• _Exercise directions_: Output, please, exactly those lines of the listing that come before the line with "COL = sc.collection", along with that line itself.

--- Begin Data excerpt ---

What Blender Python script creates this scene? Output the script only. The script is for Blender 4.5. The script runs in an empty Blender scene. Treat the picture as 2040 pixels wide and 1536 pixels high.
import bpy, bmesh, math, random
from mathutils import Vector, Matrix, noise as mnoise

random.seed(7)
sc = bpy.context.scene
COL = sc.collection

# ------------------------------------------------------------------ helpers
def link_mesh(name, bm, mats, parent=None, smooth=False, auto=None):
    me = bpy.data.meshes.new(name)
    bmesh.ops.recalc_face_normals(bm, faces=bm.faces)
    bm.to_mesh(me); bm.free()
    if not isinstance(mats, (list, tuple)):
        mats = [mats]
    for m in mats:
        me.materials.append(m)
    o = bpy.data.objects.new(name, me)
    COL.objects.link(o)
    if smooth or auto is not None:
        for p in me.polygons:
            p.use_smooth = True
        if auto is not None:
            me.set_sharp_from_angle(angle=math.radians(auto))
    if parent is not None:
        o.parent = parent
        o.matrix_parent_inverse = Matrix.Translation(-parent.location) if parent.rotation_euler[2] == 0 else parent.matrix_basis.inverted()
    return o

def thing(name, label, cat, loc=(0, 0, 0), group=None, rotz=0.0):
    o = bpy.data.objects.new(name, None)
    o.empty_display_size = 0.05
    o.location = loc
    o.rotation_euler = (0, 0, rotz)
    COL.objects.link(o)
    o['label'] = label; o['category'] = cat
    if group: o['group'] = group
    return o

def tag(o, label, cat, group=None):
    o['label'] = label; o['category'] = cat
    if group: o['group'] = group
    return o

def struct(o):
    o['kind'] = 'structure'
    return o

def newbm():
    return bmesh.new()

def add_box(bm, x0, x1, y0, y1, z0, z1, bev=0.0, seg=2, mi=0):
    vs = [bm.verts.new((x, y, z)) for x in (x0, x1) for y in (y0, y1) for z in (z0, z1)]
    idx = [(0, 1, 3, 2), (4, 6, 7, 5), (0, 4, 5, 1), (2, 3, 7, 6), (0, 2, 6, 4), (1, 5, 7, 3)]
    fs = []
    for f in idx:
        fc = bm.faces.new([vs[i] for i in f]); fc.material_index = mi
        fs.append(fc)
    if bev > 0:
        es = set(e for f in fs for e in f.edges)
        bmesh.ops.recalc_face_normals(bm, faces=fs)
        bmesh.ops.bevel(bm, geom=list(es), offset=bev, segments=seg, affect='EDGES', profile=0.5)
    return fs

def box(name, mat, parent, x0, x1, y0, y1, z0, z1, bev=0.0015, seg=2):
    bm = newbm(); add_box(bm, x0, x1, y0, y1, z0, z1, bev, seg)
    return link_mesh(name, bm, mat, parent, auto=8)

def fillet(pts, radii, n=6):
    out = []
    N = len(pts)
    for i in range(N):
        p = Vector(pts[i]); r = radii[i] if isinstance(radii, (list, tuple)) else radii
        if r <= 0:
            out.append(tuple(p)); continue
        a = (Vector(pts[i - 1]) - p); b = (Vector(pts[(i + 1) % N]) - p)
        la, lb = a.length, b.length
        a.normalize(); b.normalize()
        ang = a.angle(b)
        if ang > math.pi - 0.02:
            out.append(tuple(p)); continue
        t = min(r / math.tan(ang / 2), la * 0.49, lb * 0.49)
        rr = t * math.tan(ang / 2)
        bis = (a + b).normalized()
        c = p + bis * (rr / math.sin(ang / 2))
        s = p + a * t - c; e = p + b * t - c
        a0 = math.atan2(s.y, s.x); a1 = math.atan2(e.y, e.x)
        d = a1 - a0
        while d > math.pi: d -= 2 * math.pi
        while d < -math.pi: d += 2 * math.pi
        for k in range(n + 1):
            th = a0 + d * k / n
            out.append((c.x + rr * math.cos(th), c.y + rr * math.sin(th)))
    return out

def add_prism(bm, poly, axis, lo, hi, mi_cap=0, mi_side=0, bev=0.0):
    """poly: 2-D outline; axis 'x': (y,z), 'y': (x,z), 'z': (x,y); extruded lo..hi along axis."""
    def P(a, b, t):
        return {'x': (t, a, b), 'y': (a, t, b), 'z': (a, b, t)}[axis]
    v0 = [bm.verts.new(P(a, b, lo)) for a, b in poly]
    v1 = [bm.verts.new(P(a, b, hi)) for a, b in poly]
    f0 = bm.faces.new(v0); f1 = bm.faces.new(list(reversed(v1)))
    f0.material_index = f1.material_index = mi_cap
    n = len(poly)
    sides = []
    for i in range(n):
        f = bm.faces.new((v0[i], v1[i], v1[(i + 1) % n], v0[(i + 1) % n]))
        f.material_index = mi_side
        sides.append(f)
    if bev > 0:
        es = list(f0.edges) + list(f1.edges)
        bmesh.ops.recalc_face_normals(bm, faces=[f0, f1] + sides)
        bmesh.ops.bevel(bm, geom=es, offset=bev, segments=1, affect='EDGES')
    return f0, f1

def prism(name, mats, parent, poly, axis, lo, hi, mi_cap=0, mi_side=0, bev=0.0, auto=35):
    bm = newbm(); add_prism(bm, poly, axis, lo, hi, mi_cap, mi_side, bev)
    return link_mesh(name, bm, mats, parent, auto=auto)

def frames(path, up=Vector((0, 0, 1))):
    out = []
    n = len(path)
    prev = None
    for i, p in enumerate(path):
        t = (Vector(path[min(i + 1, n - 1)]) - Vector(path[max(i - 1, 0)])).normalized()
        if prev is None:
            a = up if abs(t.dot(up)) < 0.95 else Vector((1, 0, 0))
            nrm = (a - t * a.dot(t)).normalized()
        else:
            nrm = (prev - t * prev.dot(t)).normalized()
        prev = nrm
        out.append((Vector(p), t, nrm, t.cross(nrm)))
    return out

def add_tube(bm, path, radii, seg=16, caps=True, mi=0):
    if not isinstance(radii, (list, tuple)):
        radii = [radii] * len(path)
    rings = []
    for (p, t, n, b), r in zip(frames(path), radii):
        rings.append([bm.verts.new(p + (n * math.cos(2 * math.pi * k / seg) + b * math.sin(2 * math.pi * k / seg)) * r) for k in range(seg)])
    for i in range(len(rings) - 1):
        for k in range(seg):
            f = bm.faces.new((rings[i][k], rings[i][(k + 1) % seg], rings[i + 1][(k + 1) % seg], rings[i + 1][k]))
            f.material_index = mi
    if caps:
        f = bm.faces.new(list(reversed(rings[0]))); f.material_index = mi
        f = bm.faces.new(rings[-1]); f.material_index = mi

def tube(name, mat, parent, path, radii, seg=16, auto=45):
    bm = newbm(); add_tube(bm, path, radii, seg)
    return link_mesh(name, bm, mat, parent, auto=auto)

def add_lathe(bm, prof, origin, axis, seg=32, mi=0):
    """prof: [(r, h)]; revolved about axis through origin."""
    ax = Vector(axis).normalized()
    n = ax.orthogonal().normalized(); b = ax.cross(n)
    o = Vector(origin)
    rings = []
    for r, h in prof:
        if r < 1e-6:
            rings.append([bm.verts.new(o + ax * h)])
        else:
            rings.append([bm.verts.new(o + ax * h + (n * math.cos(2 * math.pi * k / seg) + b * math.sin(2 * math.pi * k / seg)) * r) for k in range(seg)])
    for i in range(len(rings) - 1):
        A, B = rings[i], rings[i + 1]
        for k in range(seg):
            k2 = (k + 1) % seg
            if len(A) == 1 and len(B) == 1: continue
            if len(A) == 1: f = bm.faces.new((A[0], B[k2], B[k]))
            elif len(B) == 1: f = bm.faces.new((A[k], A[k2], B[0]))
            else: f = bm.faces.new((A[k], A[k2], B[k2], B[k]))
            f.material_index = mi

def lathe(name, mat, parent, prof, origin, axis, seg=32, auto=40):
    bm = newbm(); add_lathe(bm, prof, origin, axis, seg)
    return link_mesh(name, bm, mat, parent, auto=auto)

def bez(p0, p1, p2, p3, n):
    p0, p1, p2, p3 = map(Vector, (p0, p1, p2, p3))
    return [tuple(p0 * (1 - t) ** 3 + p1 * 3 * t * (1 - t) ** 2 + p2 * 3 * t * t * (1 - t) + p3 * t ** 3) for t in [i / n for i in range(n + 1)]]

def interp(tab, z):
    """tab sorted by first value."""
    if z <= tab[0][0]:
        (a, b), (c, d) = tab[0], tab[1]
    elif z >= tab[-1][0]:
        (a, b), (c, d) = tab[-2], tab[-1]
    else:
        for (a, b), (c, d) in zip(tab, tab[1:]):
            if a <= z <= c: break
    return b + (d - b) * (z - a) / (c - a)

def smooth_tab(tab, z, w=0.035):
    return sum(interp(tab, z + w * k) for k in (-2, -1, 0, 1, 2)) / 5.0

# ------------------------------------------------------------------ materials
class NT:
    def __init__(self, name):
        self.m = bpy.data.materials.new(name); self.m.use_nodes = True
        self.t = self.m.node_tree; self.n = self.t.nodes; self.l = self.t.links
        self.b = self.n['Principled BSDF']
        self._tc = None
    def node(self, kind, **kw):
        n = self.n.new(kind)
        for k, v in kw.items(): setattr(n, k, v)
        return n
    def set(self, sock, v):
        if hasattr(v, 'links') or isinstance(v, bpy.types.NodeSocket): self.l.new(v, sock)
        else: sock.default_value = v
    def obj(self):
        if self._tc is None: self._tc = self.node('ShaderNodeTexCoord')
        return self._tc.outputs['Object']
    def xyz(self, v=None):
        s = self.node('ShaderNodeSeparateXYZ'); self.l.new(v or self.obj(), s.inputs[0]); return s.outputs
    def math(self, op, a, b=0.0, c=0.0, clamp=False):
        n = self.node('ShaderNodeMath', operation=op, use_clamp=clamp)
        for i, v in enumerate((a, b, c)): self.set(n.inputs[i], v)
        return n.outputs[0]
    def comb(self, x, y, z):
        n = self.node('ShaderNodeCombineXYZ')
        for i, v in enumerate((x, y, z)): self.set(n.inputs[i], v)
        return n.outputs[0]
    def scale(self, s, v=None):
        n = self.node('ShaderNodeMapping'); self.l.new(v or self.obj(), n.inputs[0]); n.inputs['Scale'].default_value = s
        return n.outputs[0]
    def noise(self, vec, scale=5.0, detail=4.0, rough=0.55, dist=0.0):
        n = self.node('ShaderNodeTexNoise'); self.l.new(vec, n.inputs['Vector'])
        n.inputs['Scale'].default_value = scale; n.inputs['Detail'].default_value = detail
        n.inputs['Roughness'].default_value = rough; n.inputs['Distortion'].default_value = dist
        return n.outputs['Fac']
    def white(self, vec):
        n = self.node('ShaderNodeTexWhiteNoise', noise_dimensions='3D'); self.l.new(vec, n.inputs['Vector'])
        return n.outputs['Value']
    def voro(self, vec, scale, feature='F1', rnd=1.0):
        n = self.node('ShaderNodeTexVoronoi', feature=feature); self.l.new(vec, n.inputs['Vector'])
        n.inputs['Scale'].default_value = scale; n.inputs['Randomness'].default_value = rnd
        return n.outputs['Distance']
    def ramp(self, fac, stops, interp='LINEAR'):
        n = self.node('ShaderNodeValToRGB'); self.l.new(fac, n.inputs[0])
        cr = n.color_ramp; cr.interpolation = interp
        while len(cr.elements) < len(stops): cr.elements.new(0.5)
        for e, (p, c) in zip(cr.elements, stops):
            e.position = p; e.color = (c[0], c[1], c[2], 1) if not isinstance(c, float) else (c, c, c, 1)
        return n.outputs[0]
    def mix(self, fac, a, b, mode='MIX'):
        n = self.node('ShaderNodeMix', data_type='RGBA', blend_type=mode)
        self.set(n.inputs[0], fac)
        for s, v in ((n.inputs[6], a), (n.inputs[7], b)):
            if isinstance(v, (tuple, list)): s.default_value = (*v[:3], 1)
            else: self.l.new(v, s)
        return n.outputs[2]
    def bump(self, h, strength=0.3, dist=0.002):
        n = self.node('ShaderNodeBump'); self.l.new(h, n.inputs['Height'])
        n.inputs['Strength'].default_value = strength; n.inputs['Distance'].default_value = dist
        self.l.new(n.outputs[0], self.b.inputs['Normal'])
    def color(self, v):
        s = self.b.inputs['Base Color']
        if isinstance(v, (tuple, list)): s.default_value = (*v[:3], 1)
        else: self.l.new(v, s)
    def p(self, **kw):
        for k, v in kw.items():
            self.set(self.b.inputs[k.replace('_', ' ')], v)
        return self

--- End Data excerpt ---

• _Response_:
What Blender Python script creates this scene? Output the script only. The script is for Blender 4.5. The script runs in an empty Blender scene. Treat the picture as 2040 pixels wide and 1536 pixels high.
import bpy, bmesh, math, random
from mathutils import Vector, Matrix, noise as mnoise

random.seed(7)
sc = bpy.context.scene
COL = sc.collection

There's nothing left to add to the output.